GIVEN MATERIAL
....................

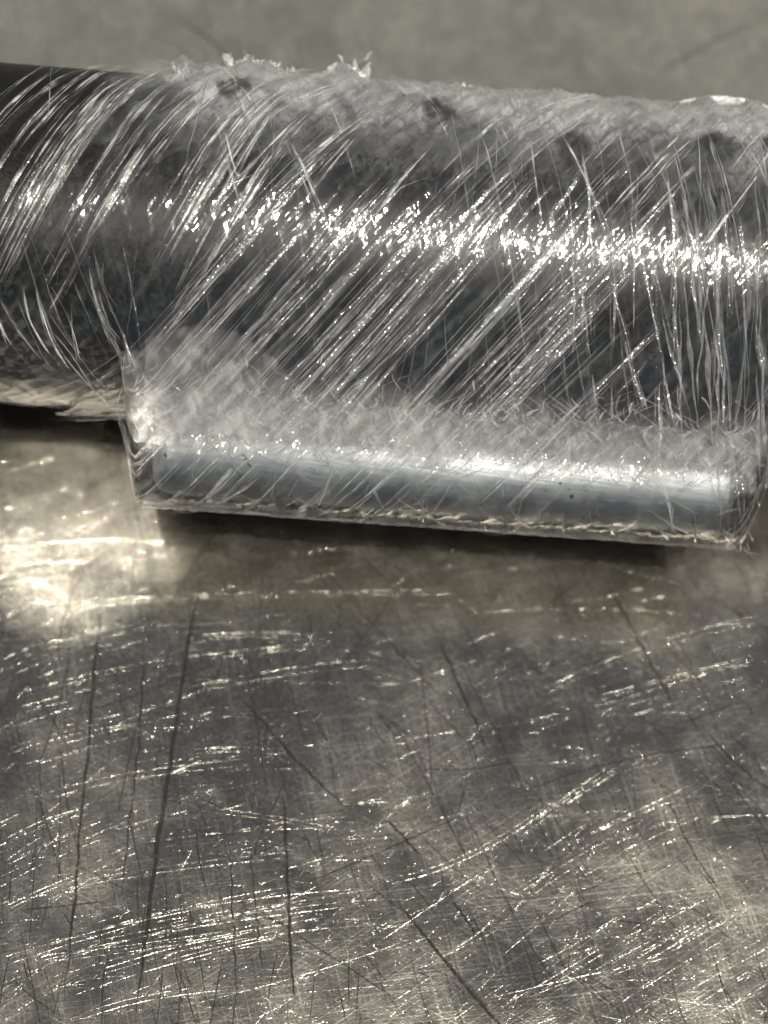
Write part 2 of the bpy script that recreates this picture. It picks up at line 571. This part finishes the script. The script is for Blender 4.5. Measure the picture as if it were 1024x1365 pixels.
def hull_profile(pad, N=1440):
    """radius of the convex hull of pipe and rod about the pipe axis"""
    pts = []
    for k in range(720):
        a = 2 * math.pi * k / 720
        pts.append(((RP + pad) * math.cos(a), (RP + pad) * math.sin(a)))
        pts.append((RODC[0] + (RR + pad) * math.cos(a), RODC[1] + (RR + pad) * math.sin(a)))
    pts = sorted(set(pts))
    def half(ps):
        h = []
        for p in ps:
            while len(h) > 1 and (h[-1][0] - h[-2][0]) * (p[1] - h[-2][1]) - (h[-1][1] - h[-2][1]) * (p[0] - h[-2][0]) <= 0:
                h.pop()
            h.append(p)
        return h
    lo = half(pts)
    hi = half(pts[::-1])
    hull = lo[:-1] + hi[:-1]
    ang = sorted((math.atan2(p[1], p[0]) % (2 * math.pi), p) for p in hull)
    out = []
    m = len(ang)
    j = 0
    for k in range(N):
        a = 2 * math.pi * k / N
        while j < m and ang[j][0] <= a:
            j += 1
        p = ang[(j - 1) % m][1]
        q = ang[j % m][1]
        d = (math.cos(a), math.sin(a))
        ex, ey = q[0] - p[0], q[1] - p[1]
        den = d[0] * ey - d[1] * ex
        if abs(den) < 1e-9:
            out.append(math.hypot(*p))
        else:
            out.append((p[0] * ey - p[1] * ex) / den)
    return out

HULL = hull_profile(0.0)
def hull_r(phi):
    t = (phi % (2 * math.pi)) / (2 * math.pi) * 1440
    i = int(t)
    return HULL[i % 1440] * (1 - (t - i)) + HULL[(i + 1) % 1440] * (t - i)

def sstep(a, b, x):
    t = max(0.0, min(1.0, (x - a) / (b - a)))
    return t * t * (3 - 2 * t)

def rod_weight(x, phi):
    l = max(0.0, min(1.0, (x + 21.6) / 1.5)) ** .6
    r = 1 - max(0.0, min(1.0, (x - ROD1 - .7) / 3.2)) ** 1.6
    return l * r

def hull_point(x, phi, pad):
    w = rod_weight(x, phi)
    r = (RP * (1 - w) + hull_r(phi) * w) + pad
    return Vector((x, r * math.cos(phi), r * math.sin(phi)))

# arclength-like coordinate for textures
ARC = [0.0]
for k in range(1440):
    a0, a1 = 2 * math.pi * k / 1440, 2 * math.pi * (k + 1) / 1440
    r0, r1 = HULL[k], HULL[(k + 1) % 1440]
    ARC.append(ARC[-1] + math.hypot(r1 * math.cos(a1) - r0 * math.cos(a0), r1 * math.sin(a1) - r0 * math.sin(a0)))
def arc(phi):
    t = phi / (2 * math.pi) * 1440
    i = min(1439, int(t))
    return ARC[i] + (ARC[i + 1] - ARC[i]) * (t - i)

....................

WHAT YOU HAVE TO DO
Quote the material exactly. Pictures stay out.

EXERCISE RESULT
Write part 2 of the bpy script that recreates this picture. It picks up at line 571. This part finishes the script. The script is for Blender 4.5. Measure the picture as if it were 1024x1365 pixels.
def hull_profile(pad, N=1440):
    """radius of the convex hull of pipe and rod about the pipe axis"""
    pts = []
    for k in range(720):
        a = 2 * math.pi * k / 720
        pts.append(((RP + pad) * math.cos(a), (RP + pad) * math.sin(a)))
        pts.append((RODC[0] + (RR + pad) * math.cos(a), RODC[1] + (RR + pad) * math.sin(a)))
    pts = sorted(set(pts))
    def half(ps):
        h = []
        for p in ps:
            while len(h) > 1 and (h[-1][0] - h[-2][0]) * (p[1] - h[-2][1]) - (h[-1][1] - h[-2][1]) * (p[0] - h[-2][0]) <= 0:
                h.pop()
            h.append(p)
        return h
    lo = half(pts)
    hi = half(pts[::-1])
    hull = lo[:-1] + hi[:-1]
    ang = sorted((math.atan2(p[1], p[0]) % (2 * math.pi), p) for p in hull)
    out = []
    m = len(ang)
    j = 0
    for k in range(N):
        a = 2 * math.pi * k / N
        while j < m and ang[j][0] <= a:
            j += 1
        p = ang[(j - 1) % m][1]
        q = ang[j % m][1]
        d = (math.cos(a), math.sin(a))
        ex, ey = q[0] - p[0], q[1] - p[1]
        den = d[0] * ey - d[1] * ex
        if abs(den) < 1e-9:
            out.append(math.hypot(*p))
        else:
            out.append((p[0] * ey - p[1] * ex) / den)
    return out

HULL = hull_profile(0.0)
def hull_r(phi):
    t = (phi % (2 * math.pi)) / (2 * math.pi) * 1440
    i = int(t)
    return HULL[i % 1440] * (1 - (t - i)) + HULL[(i + 1) % 1440] * (t - i)

def sstep(a, b, x):
    t = max(0.0, min(1.0, (x - a) / (b - a)))
    return t * t * (3 - 2 * t)

def rod_weight(x, phi):
    l = max(0.0, min(1.0, (x + 21.6) / 1.5)) ** .6
    r = 1 - max(0.0, min(1.0, (x - ROD1 - .7) / 3.2)) ** 1.6
    return l * r

def hull_point(x, phi, pad):
    w = rod_weight(x, phi)
    r = (RP * (1 - w) + hull_r(phi) * w) + pad
    return Vector((x, r * math.cos(phi), r * math.sin(phi)))

# arclength-like coordinate for textures
ARC = [0.0]
for k in range(1440):
    a0, a1 = 2 * math.pi * k / 1440, 2 * math.pi * (k + 1) / 1440
    r0, r1 = HULL[k], HULL[(k + 1) % 1440]
    ARC.append(ARC[-1] + math.hypot(r1 * math.cos(a1) - r0 * math.cos(a0), r1 * math.sin(a1) - r0 * math.sin(a0)))
def arc(phi):
    t = phi / (2 * math.pi) * 1440
    i = min(1439, int(t))
    return ARC[i] + (ARC[i + 1] - ARC[i]) * (t - i)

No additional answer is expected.